I had never heard from them until that day. I was, 'Wow!'"
After finishing
his junior year at Bishop Alemany, Jackson announced via his Twitter his "commitment" to Arizona. But as is so often
the case, he changed his mind by the national letter of intent signing date about eight months later and instead signed with
CSU. (The use of the term "commitment" at that point of the recruiting process -- even when qualified as "verbal"
-- continues to be a joke, but remains the norm.)
Jackson said the CSU staff was recruiting him
early and that the Rams offered him a scholarship during his sophomore year at Redondo Union.
"I didn't know too much
about them," Jackson said. "I'd seen Rashard. watched his tape and said, 'Man, he's really good,' so I kept tabs.
They kept recruiting me that following year, but then I had the commitment to Arizona. I was set to go to Arizona, but then
I took a visit there. I liked Arizona a lot. It was a great environment, great team, great teammates. But then I took a visit
here and it was something I never had experienced before. I loved the atmosphere, I loved the team, I loved my soon-to-be
teammates. The staff was amazing and builing that new stadium helped too."
Two weeks after his official visit to Arizona, he announced his "decommitment" on Twitter.
Following his visit to Fort Collins, he signed with the Rams in February 2017.
Why not CU -- the Rams' in-state rival and opponent in the Aug. 30 Rocky
Mountain Showdown at Broncos Stadium at Mile High? (Hagan, by the way, is a holdover from the Mike MacIntyre staff and is
running backs coach under Mel Tucker.)
"I don't know," Jackson said. "Me and the coaches didn't have that relationship.
We talked once in a while, but it wasn't as much as we talked here and with Arizona."
At6 CSU, Jackson didn't redshirt and played as a true freshman in 2017, and he
had 15 catches for 265 yards and two touchdowns.
"I'm glad
I got my feet wet," he said. "I'm glad I got an opportunity to learn this offense by playing it. You learn better
when you're actually doing something. I'm glad I didn't redshirt, I'm glad I had the opportunity to play with these guys.
Mentally, I've gotten a lot tougher. Physically, I got a lot stronger. I've gained probably 25 pounds since I've been here.
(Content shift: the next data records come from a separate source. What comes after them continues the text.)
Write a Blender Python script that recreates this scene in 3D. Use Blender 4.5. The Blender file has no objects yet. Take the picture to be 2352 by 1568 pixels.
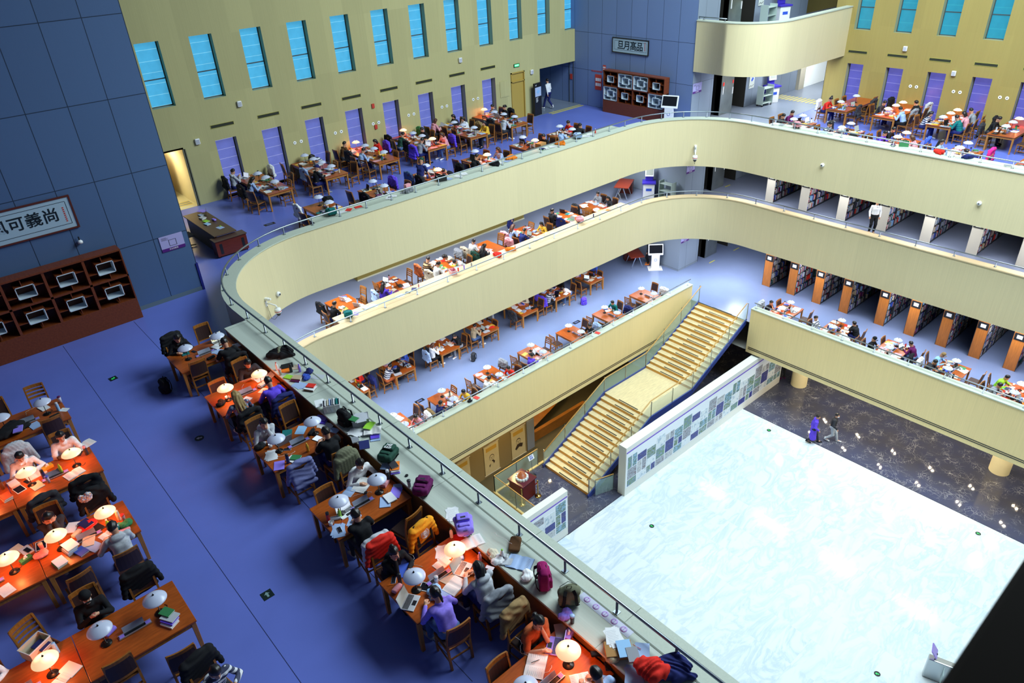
import bpy, bmesh, math, random
import numpy as np
from mathutils import Matrix, Vector, Euler
random.seed(7)
S = bpy.context.scene
COL = S.collection
PI = math.pi
R = math.radians

# ------------------------------------------------------------------ materials
MATS = {}
def nodes(m):
    m.use_nodes = True
    nt = m.node_tree
    return nt, nt.nodes['Principled BSDF']
def mat(key, col, rough=.6, metal=0., spec=.4, noise=0., nscale=8., emit=None, estr=0., stretch=None, bump=0., alpha=None, trans=0.):
    """plain principled material with an optional soft colour noise in object space"""
    if key in MATS: return MATS[key]
    m = bpy.data.materials.new(key); nt, b = nodes(m)
    c = (col[0], col[1], col[2], 1)
    b.inputs['Base Color'].default_value = c
    b.inputs['Roughness'].default_value = rough
    b.inputs['Metallic'].default_value = metal
    b.inputs['Specular IOR Level'].default_value = spec
    if trans: b.inputs['Transmission Weight'].default_value = trans
    if alpha is not None: b.inputs['Alpha'].default_value = alpha
    if emit:
        b.inputs['Emission Color'].default_value = (*emit, 1); b.inputs['Emission Strength'].default_value = estr
    if noise or bump:
        tc = nt.nodes.new('ShaderNodeTexCoord'); mp = nt.nodes.new('ShaderNodeMapping'); nz = nt.nodes.new('ShaderNodeTexNoise')
        nt.links.new(tc.outputs['Object'], mp.inputs[0]); nt.links.new(mp.outputs[0], nz.inputs['Vector'])
        if stretch: mp.inputs['Scale'].default_value = stretch
        nz.inputs['Scale'].default_value = nscale; nz.inputs['Detail'].default_value = 4
        if noise:
            rp = nt.nodes.new('ShaderNodeMapRange'); rp.inputs[1].default_value = .25; rp.inputs[2].default_value = .75
            rp.inputs[3].default_value = 1 - noise; rp.inputs[4].default_value = 1 + noise
            nt.links.new(nz.outputs[0], rp.inputs[0])
            mx = nt.nodes.new('ShaderNodeVectorMath'); mx.operation = 'SCALE'
            mx.inputs[0].default_value = col[:3]; nt.links.new(rp.outputs[0], mx.inputs['Scale'])
            nt.links.new(mx.outputs[0], b.inputs['Base Color'])
        if bump:
            bp = nt.nodes.new('ShaderNodeBump'); bp.inputs['Strength'].default_value = bump; bp.inputs['Distance'].default_value = .01
            nt.links.new(nz.outputs[0], bp.inputs['Height']); nt.links.new(bp.outputs[0], b.inputs['Normal'])
    MATS[key] = m
    return m

RGB = dict(black=(.012,.013,.016), charcoal=(.035,.037,.045), navy=(.018,.025,.13), blue=(.05,.11,.55), purple=(.13,.07,.72),
  white=(.82,.84,.86), cream=(.66,.58,.44), grey=(.27,.29,.33), lightgrey=(.5,.53,.58), lightblue=(.36,.5,.78), beige=(.5,.4,.26), tan=(.30,.2,.09),
  yellow=(.8,.48,.05), orange=(.85,.22,.02), red=(.72,.03,.02), maroon=(.12,.012,.09), magenta=(.3,.012,.12), pink=(.75,.33,.38),
  green=(.04,.22,.08), darkgreen=(.02,.07,.05), teal=(.01,.16,.16), brown=(.11,.05,.02), lime=(.3,.65,.05), hotpink=(.85,.03,.25),
  skyblue=(.3,.55,.85), jeans=(.1,.17,.36), olive=(.16,.17,.11), rust=(.5,.12,.04), silver=(.55,.57,.6), plaid=(.05,.09,.2), amber=(.85,.36,.02), slate=(.17,.19,.40), violet=(.3,.22,.85))
def cloth(c): return mat('cloth_'+c, RGB[c], rough=.85, spec=.2, noise=.12, nscale=30)
def plast(c): return mat('plastic_'+c, RGB[c], rough=.35, spec=.5)
def paper(c): return mat('cover_'+c, RGB[c], rough=.55, spec=.3)
def stripes(key, c1, c2, axis, freq, duty=.5):
    """hard stripes along an object axis (0 x, 1 y, 2 z)"""
    if key in MATS: return MATS[key]
    m = bpy.data.materials.new(key); nt, b = nodes(m)
    tc = nt.nodes.new('ShaderNodeTexCoord'); sp = nt.nodes.new('ShaderNodeSeparateXYZ'); mu = nt.nodes.new('ShaderNodeMath'); fr = nt.nodes.new('ShaderNodeMath'); gt = nt.nodes.new('ShaderNodeMath'); mx = nt.nodes.new('ShaderNodeMix')
    mx.data_type = 'RGBA'; mu.operation = 'MULTIPLY'; fr.operation = 'FRACT'; gt.operation = 'GREATER_THAN'
    mu.inputs[1].default_value = freq; gt.inputs[1].default_value = duty
    L = nt.links.new
    L(tc.outputs['Object'], sp.inputs[0]); L(sp.outputs[axis], mu.inputs[0]); L(mu.outputs[0], fr.inputs[0]); L(fr.outputs[0], gt.inputs[0]); L(gt.outputs[0], mx.inputs['Factor'])
    mx.inputs['A'].default_value = (*c1, 1); mx.inputs['B'].default_value = (*c2, 1)
    L(mx.outputs['Result'], b.inputs['Base Color']); b.inputs['Roughness'].default_value = .8
    MATS[key] = m
    return m
SKIN = mat('skin', (.62,.33,.21), rough=.5, spec=.35, noise=.05, nscale=20)
LIPS = mat('lips', (.45,.12,.1), rough=.45)
HAIRM = mat('black_hair', (.012,.010,.011), rough=.42, spec=.5, noise=.3, nscale=60, stretch=(1,1,.2))
HAIRB = mat('brown_hair', (.075,.028,.014), rough=.45, spec=.5, noise=.3, nscale=60, stretch=(1,1,.2))
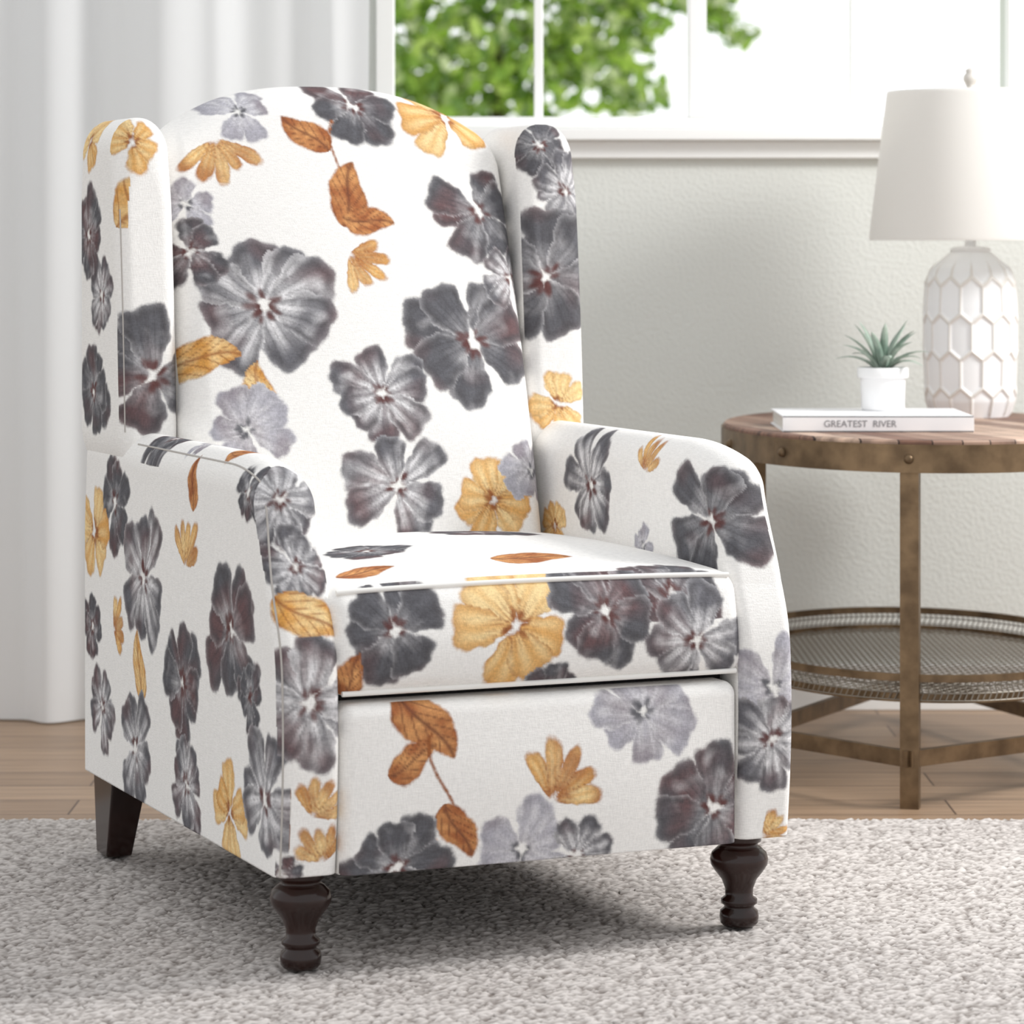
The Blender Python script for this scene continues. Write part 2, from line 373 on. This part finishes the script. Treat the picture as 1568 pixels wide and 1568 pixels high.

I got faster as well. It's just the mental things, the Xs and Os of football. I've learned a lot more of the playbook, and
watching film and watching my opponent.
"I
learned every (receiver) position by being here and watching those guys, watching how they ran certain routes. I watched the
route the ran, and now it's the routes I have to run because I'm in that position now."